Tuesday, September 26, 2006

To Vote or Not to Vote, That is the Question

Speaking as a conservative, I think I am somewhat typical in a lot of my feelings about the upcoming election. While the majority of conservatives might not agree with me issue by issue, I think that overall I am representative.

I notice that the Republicans, led by George Bush, are now in campaign mode. Bush is at his best in this mode. He turns forceful and persuasive and even eloquent when he speaks. He hones in on issues. He knows how to whip up his base.

Be careful, though, Mr. President—I am part of that base.

I see and feel that you are in campaign mode. I don’t mind this. In fact in some ways it’s about time. I certainly don’t want Nancy Palosi as the next Speaker of the House, nor Hillary Clinton nor Al Gore as my next President. Plus, I continue to agree with you, Mr. President, on several issues—like the decision to invade Iraq, the war on terror, taxes, the economy, and America’s place in the world.

On the other hand, I, and many of my fellow conservatives, remain deeply disappointed in a couple of things. Your immigration policies have transformed America from the place I knew into a potential Third World Country. It’s not about race. Every race is beautiful in the eyes of God, and should be likewise in the eyes of man. Rather, it’s about culture and values. You have allowed, Mr. President, our country to be flooded with people who don’t speak our language, don’t have our values, don’t love America, and don’t love our system.

Past waves of immigration started out the same, yes, I know. The Italians, the Irish, the Germans, and so on, were all hated for a while. People are natural xenophobes I guess. These immigrants, though, wanted to become Americans. They learned our language and culture. Plus, they came in numbers small enough so that it naturally led to assimilation. It is possible to assimilate a finite number of people at a time.

The present immigration wave is the greatest in our history. Census 2000 results indicate that there were between 8 and 11 million illegal aliens living in the United States in 2000. The Center for Immigration Studies has reported stats which show that 700,000 to 800,000 new illegal aliens were settling in the U.S. during the late 1990s and that around 1 million settled in the most recent year of record.

Of the 11 million illegal aliens presently here, about 70% do not speak English in the home. A large percentage have loyalty to their country of origin and not America. In fact, many among them do not even like America. They are here for financial reasons. They have no intention of becoming American nor even of learning our language.

I don’t blame the Mexicans for this. They have a right to love their country, language, culture and customs. In many ways it is a beautiful culture. What I object to is that America is a beautiful culture too, and we are losing it. The natural process of assimilation is unable to continue working in the face of such an invasion. There is no social pressure to learn our language, adopt our values, and become American.

Instead, we are becoming another Canada, another Europe. While Canada and Europe are fine and charming and wonderful places on this earth, again, so was the America I knew, and that is being lost. We are being Balkanized. We are becoming multi-cultural. To the Democrats this sounds like a good thing. To me, this means a loose collection of various self-interested communities.
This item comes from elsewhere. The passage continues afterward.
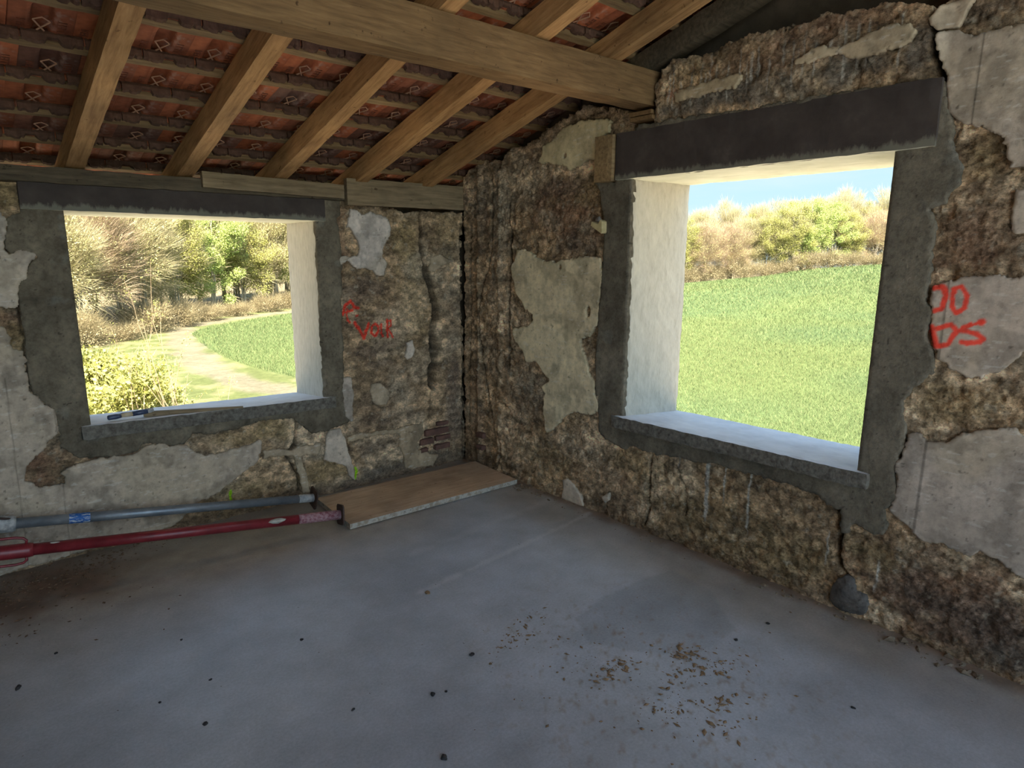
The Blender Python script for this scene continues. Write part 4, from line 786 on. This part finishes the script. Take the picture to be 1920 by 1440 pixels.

Iraq is this way. You’ve got your Sunnis and your Shiites and your Kurds. They live in the same country but might as well live on Mars, the moon, and Pluto. They speak different languages, have different cultures, have different religions, and see things differently. They even hate each other, as the present slaughter evidences. They don’t comprise, yet, and may never, a single country or nation.

We are becoming like this. We will have, if things continue the way they are going, your Caucasian nation, your African-American nation, your Hispanic nation, and your other nation, including Orientals and others. These nations will have their own language and culture. They will think of themselves as separate and distinct. They will have no loyalty to the larger nation as a whole. They will be self-interested. An Hispanic voter, for example, will vote with only one perspective, is this candidate good for the Hispanic community? Not, is this candidate good for the American people?

It is not a good thing. Mr. Bush, you have failed your country in the deepest possible way on this issue.

Another issue where you have disappointed me is your over-spending. You have wasted money like a Democrat. You haven’t vetoed a single appropriations bill, George. You’ve authored some of the most frivolous spending in our nation’s history. You have, therefore, burdened future generations with our debt, and our present economy with fiscal irresponsibility.

Then of course there is Iraq. I support your decision to invade Iraq. You’ve made strategic and tactical errors, though, in conducting the war. Yes, I know, Monday-morning quarterbacking is always easy to do. So, I don’t blame you for past mistakes. Things happen in war, unexpected things. What I blame you for, though, is your inflexibility. Instead of continuing, as in Vietnam, with a failed war policy, change, now, to an effective one.

One alternative, for example, is to stop trying to be politically correct. Bomb the villages that support terrorists and insurgents back to the Stone Age, like FDR and Truman did in World War II. You persist, though, on an opposite course. A “moderate” war, where you try not to offend. You want to be liked, your biggest weakness. Instead, you are hated anyway, and you are running an ineffective war.

So, whom will I vote for? Will I even vote?

If I vote, I of course will vote conservative. This does not always mean Republican, but it often does. California Governor Arnold Schwarzenegger, for example, is hardly a conservative anymore. I don’t think I’ll be voting for him. I won’t vote for Angelides either, so I guess I’ll be leaving that spot blank on the ballot. I will be voting Republican, however, for several other posts.

As far as the presidential race goes at this point, I don’t see any candidates I can get excited about yet. The only national politician who is tough on immigration is Tom Tancredo from Colorado, and he probably could never get the nomination. I’d love to see Condoleeza Rice run, but she will probably go the unbrave (I certainly won’t say cowardly) way of Colin Powell and not run. I could support Rudi Giuliani, and I might be able to hold my nose and get behind John McCain, but neither of these politicians are good on immigration.

On the Democratic side, the nightmares for the nation would be, of course, Hillary, John Kerry, Al Gore or John Edwards. The only national politician on the Democratic side who sounds reasonable to me is Barack Obama. Still, he is a liberal, and he will have to satisfy his increasingly leftist, anti-American, anti-capitalistic, anti-free enterprise, anti-democratic base.

In short, I’m not yet passionate about anyone who is running.

To my President, in conclusion, you are great in campaign mode, Mr. President, but you’ve lost your ability to inspire me due to your shameful immigration policies. You have been a great president with the war on terror overall, but you’ve fought an ineffective war in Iraq, and you’ve lost our country to multi-culturalism and this mass invasion.

I would hate Nancy Palosi to be the next Speaker of the House, but I don’t have a clear enough alternative to her. Get me a Tom Tancredo and I can get excited.